### [YOUR GOAL]
Copy each line of the data below exactly, leaving out pictures.

### [EXERCISE INPUT]
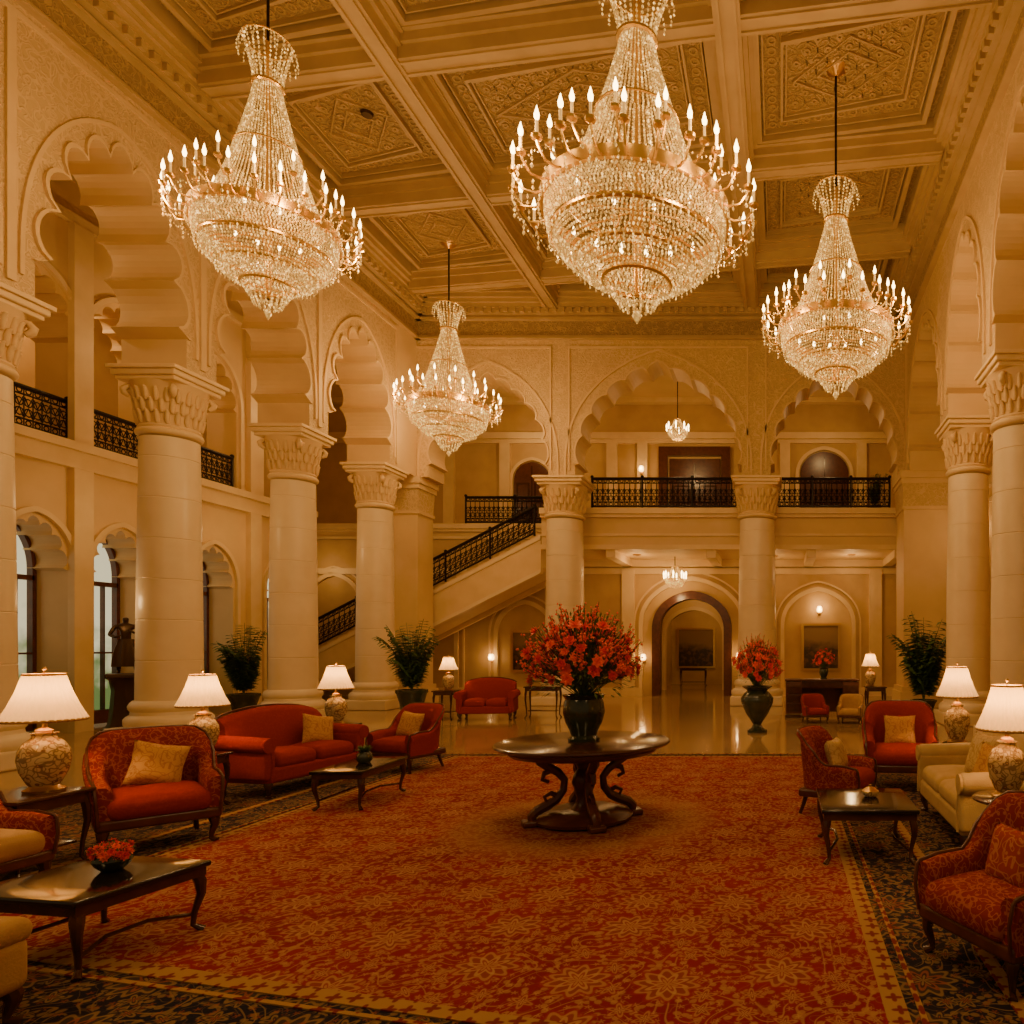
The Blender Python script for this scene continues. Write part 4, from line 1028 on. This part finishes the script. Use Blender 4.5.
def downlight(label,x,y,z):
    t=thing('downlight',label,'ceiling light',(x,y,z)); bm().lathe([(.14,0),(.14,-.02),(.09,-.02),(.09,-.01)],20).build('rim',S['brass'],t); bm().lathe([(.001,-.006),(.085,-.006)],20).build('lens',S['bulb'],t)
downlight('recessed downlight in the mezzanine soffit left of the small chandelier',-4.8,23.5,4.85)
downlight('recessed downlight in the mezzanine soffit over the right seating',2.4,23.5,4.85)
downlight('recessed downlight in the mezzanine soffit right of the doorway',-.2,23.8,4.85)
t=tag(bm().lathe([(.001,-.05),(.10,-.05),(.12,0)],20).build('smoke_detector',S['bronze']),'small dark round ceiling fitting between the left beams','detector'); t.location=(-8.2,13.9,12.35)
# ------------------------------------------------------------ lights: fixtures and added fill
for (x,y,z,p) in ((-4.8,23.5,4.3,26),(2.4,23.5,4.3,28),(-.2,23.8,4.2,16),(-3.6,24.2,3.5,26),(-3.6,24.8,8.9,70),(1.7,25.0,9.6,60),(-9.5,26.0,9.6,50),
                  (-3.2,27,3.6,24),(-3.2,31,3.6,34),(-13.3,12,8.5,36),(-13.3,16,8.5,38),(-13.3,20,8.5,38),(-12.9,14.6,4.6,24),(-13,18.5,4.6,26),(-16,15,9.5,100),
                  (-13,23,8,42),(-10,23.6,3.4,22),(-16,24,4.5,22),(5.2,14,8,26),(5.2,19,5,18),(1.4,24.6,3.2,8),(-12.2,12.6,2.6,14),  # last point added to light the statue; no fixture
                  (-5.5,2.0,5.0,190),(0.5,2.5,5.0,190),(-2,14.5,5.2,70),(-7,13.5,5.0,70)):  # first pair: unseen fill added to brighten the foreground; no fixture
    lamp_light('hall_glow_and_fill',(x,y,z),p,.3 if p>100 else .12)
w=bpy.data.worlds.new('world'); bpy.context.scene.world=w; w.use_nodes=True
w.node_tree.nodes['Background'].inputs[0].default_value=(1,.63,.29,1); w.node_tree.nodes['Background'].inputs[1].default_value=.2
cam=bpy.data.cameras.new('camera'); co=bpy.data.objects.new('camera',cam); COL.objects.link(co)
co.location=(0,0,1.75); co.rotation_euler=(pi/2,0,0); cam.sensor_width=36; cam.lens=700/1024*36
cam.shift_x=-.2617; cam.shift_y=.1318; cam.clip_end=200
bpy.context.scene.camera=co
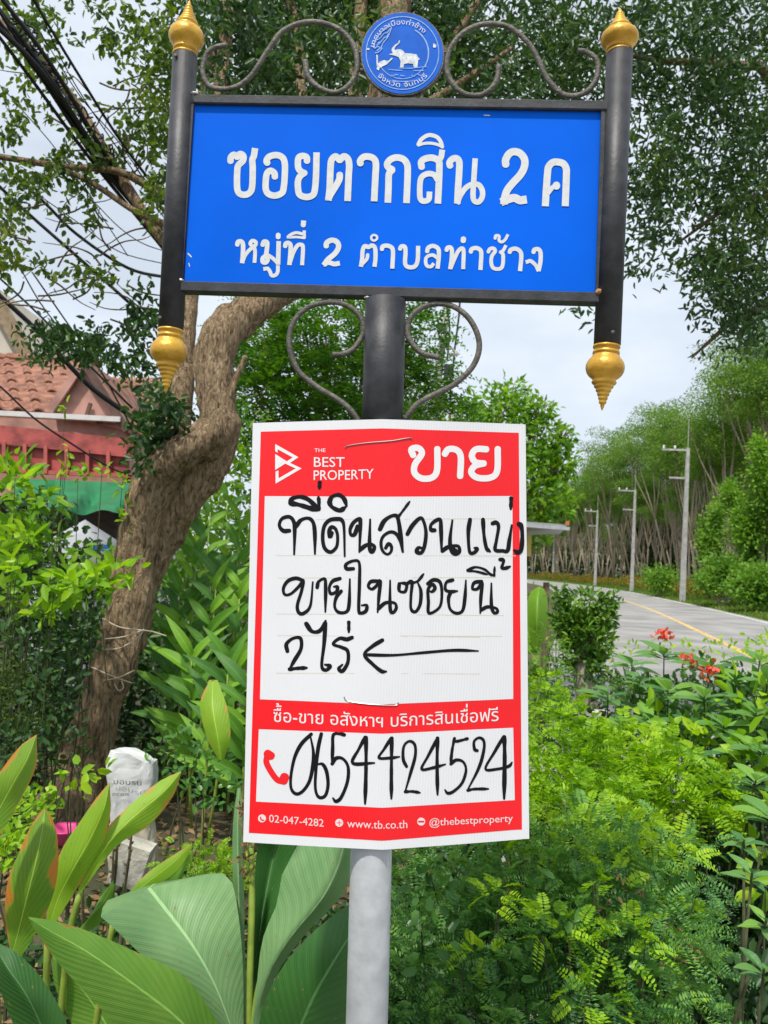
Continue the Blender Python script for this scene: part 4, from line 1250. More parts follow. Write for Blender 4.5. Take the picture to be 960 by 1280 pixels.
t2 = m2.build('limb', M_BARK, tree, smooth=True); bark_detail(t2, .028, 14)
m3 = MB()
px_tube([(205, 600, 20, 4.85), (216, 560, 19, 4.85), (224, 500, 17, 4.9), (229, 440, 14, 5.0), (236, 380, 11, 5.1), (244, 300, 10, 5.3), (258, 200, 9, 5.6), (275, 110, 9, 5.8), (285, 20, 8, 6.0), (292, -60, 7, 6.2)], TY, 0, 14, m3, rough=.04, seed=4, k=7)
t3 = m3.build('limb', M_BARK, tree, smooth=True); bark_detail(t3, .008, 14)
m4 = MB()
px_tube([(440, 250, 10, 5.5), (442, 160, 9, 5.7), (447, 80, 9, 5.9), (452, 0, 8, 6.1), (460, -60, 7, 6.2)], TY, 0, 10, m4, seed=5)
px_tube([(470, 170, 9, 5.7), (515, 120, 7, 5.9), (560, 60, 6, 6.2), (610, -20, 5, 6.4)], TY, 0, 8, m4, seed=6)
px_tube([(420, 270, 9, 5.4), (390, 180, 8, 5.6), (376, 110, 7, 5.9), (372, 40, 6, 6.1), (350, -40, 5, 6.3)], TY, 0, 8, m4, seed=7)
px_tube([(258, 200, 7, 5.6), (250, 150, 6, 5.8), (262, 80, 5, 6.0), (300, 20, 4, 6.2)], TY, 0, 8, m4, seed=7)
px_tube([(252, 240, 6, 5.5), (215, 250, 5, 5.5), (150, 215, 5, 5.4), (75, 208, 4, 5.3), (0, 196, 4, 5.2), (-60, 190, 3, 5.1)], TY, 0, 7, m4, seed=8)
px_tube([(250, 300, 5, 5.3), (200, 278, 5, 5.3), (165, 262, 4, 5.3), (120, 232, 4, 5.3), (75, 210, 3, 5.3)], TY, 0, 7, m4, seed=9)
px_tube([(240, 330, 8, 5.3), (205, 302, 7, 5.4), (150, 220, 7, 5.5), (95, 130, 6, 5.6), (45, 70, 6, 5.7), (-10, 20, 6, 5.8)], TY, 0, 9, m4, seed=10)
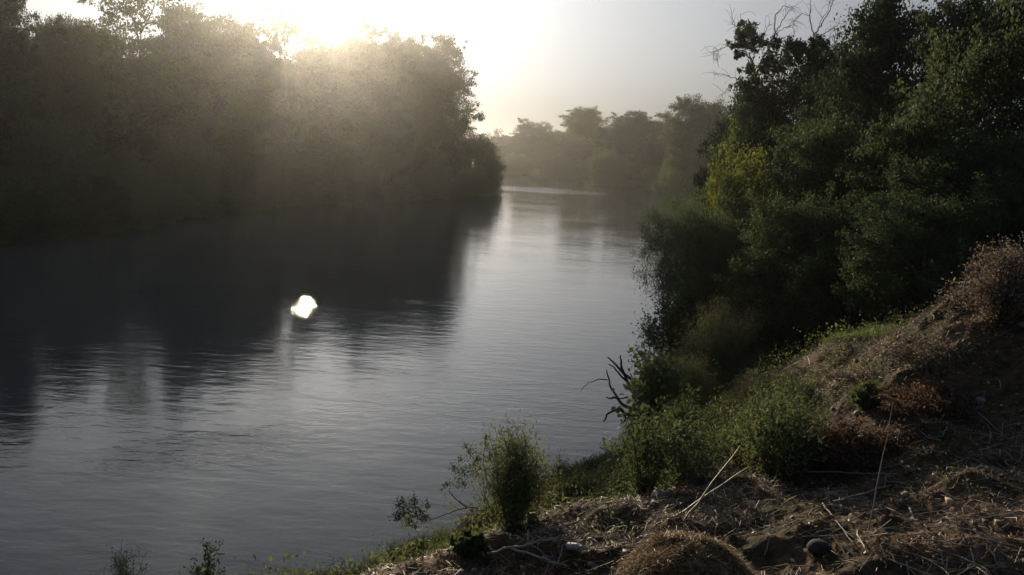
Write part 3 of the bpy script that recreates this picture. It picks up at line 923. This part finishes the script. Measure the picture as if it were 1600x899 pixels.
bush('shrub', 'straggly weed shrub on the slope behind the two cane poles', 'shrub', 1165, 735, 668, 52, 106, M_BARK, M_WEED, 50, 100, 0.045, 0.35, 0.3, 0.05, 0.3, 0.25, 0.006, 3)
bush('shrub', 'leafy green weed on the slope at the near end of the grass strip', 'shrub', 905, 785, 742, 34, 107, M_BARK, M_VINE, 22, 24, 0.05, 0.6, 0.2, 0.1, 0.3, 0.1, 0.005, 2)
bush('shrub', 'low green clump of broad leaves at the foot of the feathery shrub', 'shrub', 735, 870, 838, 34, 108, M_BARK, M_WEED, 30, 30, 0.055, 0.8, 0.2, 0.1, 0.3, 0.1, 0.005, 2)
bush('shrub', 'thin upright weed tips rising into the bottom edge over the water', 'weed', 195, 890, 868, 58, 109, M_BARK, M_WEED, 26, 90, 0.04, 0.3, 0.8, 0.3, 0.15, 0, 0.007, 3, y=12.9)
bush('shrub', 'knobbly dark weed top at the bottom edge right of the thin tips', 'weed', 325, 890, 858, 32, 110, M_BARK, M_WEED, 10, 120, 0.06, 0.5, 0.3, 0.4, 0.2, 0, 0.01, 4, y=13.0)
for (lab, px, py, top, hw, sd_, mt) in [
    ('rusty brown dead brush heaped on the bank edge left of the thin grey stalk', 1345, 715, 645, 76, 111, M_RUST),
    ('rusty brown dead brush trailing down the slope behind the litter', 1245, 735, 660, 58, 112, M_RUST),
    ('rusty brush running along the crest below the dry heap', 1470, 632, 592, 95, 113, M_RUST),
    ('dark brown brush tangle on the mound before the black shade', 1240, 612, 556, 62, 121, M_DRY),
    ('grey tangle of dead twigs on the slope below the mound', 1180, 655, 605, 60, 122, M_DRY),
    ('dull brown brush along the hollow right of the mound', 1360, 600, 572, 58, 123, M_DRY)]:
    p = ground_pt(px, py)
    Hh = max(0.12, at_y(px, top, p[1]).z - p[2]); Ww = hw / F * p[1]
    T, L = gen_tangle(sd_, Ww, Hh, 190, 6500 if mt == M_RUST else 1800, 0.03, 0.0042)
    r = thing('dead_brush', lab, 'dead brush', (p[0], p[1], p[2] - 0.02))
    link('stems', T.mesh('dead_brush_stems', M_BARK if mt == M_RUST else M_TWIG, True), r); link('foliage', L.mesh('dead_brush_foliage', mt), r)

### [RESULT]
The Blender Python script for this scene continues. Write part 4, from line 1028 on. This part finishes the script. Use Blender 4.5.
def downlight(label,x,y,z):
    t=thing('downlight',label,'ceiling light',(x,y,z)); bm().lathe([(.14,0),(.14,-.02),(.09,-.02),(.09,-.01)],20).build('rim',S['brass'],t); bm().lathe([(.001,-.006),(.085,-.006)],20).build('lens',S['bulb'],t)
downlight('recessed downlight in the mezzanine soffit left of the small chandelier',-4.8,23.5,4.85)
downlight('recessed downlight in the mezzanine soffit over the right seating',2.4,23.5,4.85)
downlight('recessed downlight in the mezzanine soffit right of the doorway',-.2,23.8,4.85)
t=tag(bm().lathe([(.001,-.05),(.10,-.05),(.12,0)],20).build('smoke_detector',S['bronze']),'small dark round ceiling fitting between the left beams','detector'); t.location=(-8.2,13.9,12.35)
# ------------------------------------------------------------ lights: fixtures and added fill
for (x,y,z,p) in ((-4.8,23.5,4.3,26),(2.4,23.5,4.3,28),(-.2,23.8,4.2,16),(-3.6,24.2,3.5,26),(-3.6,24.8,8.9,70),(1.7,25.0,9.6,60),(-9.5,26.0,9.6,50),
                  (-3.2,27,3.6,24),(-3.2,31,3.6,34),(-13.3,12,8.5,36),(-13.3,16,8.5,38),(-13.3,20,8.5,38),(-12.9,14.6,4.6,24),(-13,18.5,4.6,26),(-16,15,9.5,100),
                  (-13,23,8,42),(-10,23.6,3.4,22),(-16,24,4.5,22),(5.2,14,8,26),(5.2,19,5,18),(1.4,24.6,3.2,8),(-12.2,12.6,2.6,14),  # last point added to light the statue; no fixture
                  (-5.5,2.0,5.0,190),(0.5,2.5,5.0,190),(-2,14.5,5.2,70),(-7,13.5,5.0,70)):  # first pair: unseen fill added to brighten the foreground; no fixture
    lamp_light('hall_glow_and_fill',(x,y,z),p,.3 if p>100 else .12)
w=bpy.data.worlds.new('world'); bpy.context.scene.world=w; w.use_nodes=True
w.node_tree.nodes['Background'].inputs[0].default_value=(1,.63,.29,1); w.node_tree.nodes['Background'].inputs[1].default_value=.2
cam=bpy.data.cameras.new('camera'); co=bpy.data.objects.new('camera',cam); COL.objects.link(co)
co.location=(0,0,1.75); co.rotation_euler=(pi/2,0,0); cam.sensor_width=36; cam.lens=700/1024*36
cam.shift_x=-.2617; cam.shift_y=.1318; cam.clip_end=200
bpy.context.scene.camera=co
Continue the Blender Python script for this scene: part 4, from line 1250. More parts follow. Write for Blender 4.5. Take the picture to be 960 by 1280 pixels.
t2 = m2.build('limb', M_BARK, tree, smooth=True); bark_detail(t2, .028, 14)
m3 = MB()
px_tube([(205, 600, 20, 4.85), (216, 560, 19, 4.85), (224, 500, 17, 4.9), (229, 440, 14, 5.0), (236, 380, 11, 5.1), (244, 300, 10, 5.3), (258, 200, 9, 5.6), (275, 110, 9, 5.8), (285, 20, 8, 6.0), (292, -60, 7, 6.2)], TY, 0, 14, m3, rough=.04, seed=4, k=7)
t3 = m3.build('limb', M_BARK, tree, smooth=True); bark_detail(t3, .008, 14)
m4 = MB()
px_tube([(440, 250, 10, 5.5), (442, 160, 9, 5.7), (447, 80, 9, 5.9), (452, 0, 8, 6.1), (460, -60, 7, 6.2)], TY, 0, 10, m4, seed=5)
px_tube([(470, 170, 9, 5.7), (515, 120, 7, 5.9), (560, 60, 6, 6.2), (610, -20, 5, 6.4)], TY, 0, 8, m4, seed=6)
px_tube([(420, 270, 9, 5.4), (390, 180, 8, 5.6), (376, 110, 7, 5.9), (372, 40, 6, 6.1), (350, -40, 5, 6.3)], TY, 0, 8, m4, seed=7)
px_tube([(258, 200, 7, 5.6), (250, 150, 6, 5.8), (262, 80, 5, 6.0), (300, 20, 4, 6.2)], TY, 0, 8, m4, seed=7)
px_tube([(252, 240, 6, 5.5), (215, 250, 5, 5.5), (150, 215, 5, 5.4), (75, 208, 4, 5.3), (0, 196, 4, 5.2), (-60, 190, 3, 5.1)], TY, 0, 7, m4, seed=8)
px_tube([(250, 300, 5, 5.3), (200, 278, 5, 5.3), (165, 262, 4, 5.3), (120, 232, 4, 5.3), (75, 210, 3, 5.3)], TY, 0, 7, m4, seed=9)
px_tube([(240, 330, 8, 5.3), (205, 302, 7, 5.4), (150, 220, 7, 5.5), (95, 130, 6, 5.6), (45, 70, 6, 5.7), (-10, 20, 6, 5.8)], TY, 0, 9, m4, seed=10)
Write part 3 of the bpy script that recreates this picture. It picks up at line 923. This part finishes the script. Measure the picture as if it were 1600x899 pixels.
bush('shrub', 'straggly weed shrub on the slope behind the two cane poles', 'shrub', 1165, 735, 668, 52, 106, M_BARK, M_WEED, 50, 100, 0.045, 0.35, 0.3, 0.05, 0.3, 0.25, 0.006, 3)
bush('shrub', 'leafy green weed on the slope at the near end of the grass strip', 'shrub', 905, 785, 742, 34, 107, M_BARK, M_VINE, 22, 24, 0.05, 0.6, 0.2, 0.1, 0.3, 0.1, 0.005, 2)
bush('shrub', 'low green clump of broad leaves at the foot of the feathery shrub', 'shrub', 735, 870, 838, 34, 108, M_BARK, M_WEED, 30, 30, 0.055, 0.8, 0.2, 0.1, 0.3, 0.1, 0.005, 2)
bush('shrub', 'thin upright weed tips rising into the bottom edge over the water', 'weed', 195, 890, 868, 58, 109, M_BARK, M_WEED, 26, 90, 0.04, 0.3, 0.8, 0.3, 0.15, 0, 0.007, 3, y=12.9)
bush('shrub', 'knobbly dark weed top at the bottom edge right of the thin tips', 'weed', 325, 890, 858, 32, 110, M_BARK, M_WEED, 10, 120, 0.06, 0.5, 0.3, 0.4, 0.2, 0, 0.01, 4, y=13.0)
for (lab, px, py, top, hw, sd_, mt) in [
    ('rusty brown dead brush heaped on the bank edge left of the thin grey stalk', 1345, 715, 645, 76, 111, M_RUST),
    ('rusty brown dead brush trailing down the slope behind the litter', 1245, 735, 660, 58, 112, M_RUST),
    ('rusty brush running along the crest below the dry heap', 1470, 632, 592, 95, 113, M_RUST),
    ('dark brown brush tangle on the mound before the black shade', 1240, 612, 556, 62, 121, M_DRY),
    ('grey tangle of dead twigs on the slope below the mound', 1180, 655, 605, 60, 122, M_DRY),
    ('dull brown brush along the hollow right of the mound', 1360, 600, 572, 58, 123, M_DRY)]:
    p = ground_pt(px, py)
    Hh = max(0.12, at_y(px, top, p[1]).z - p[2]); Ww = hw / F * p[1]
    T, L = gen_tangle(sd_, Ww, Hh, 190, 6500 if mt == M_RUST else 1800, 0.03, 0.0042)
    r = thing('dead_brush', lab, 'dead brush', (p[0], p[1], p[2] - 0.02))
    link('stems', T.mesh('dead_brush_stems', M_BARK if mt == M_RUST else M_TWIG, True), r); link('foliage', L.mesh('dead_brush_foliage', mt), r)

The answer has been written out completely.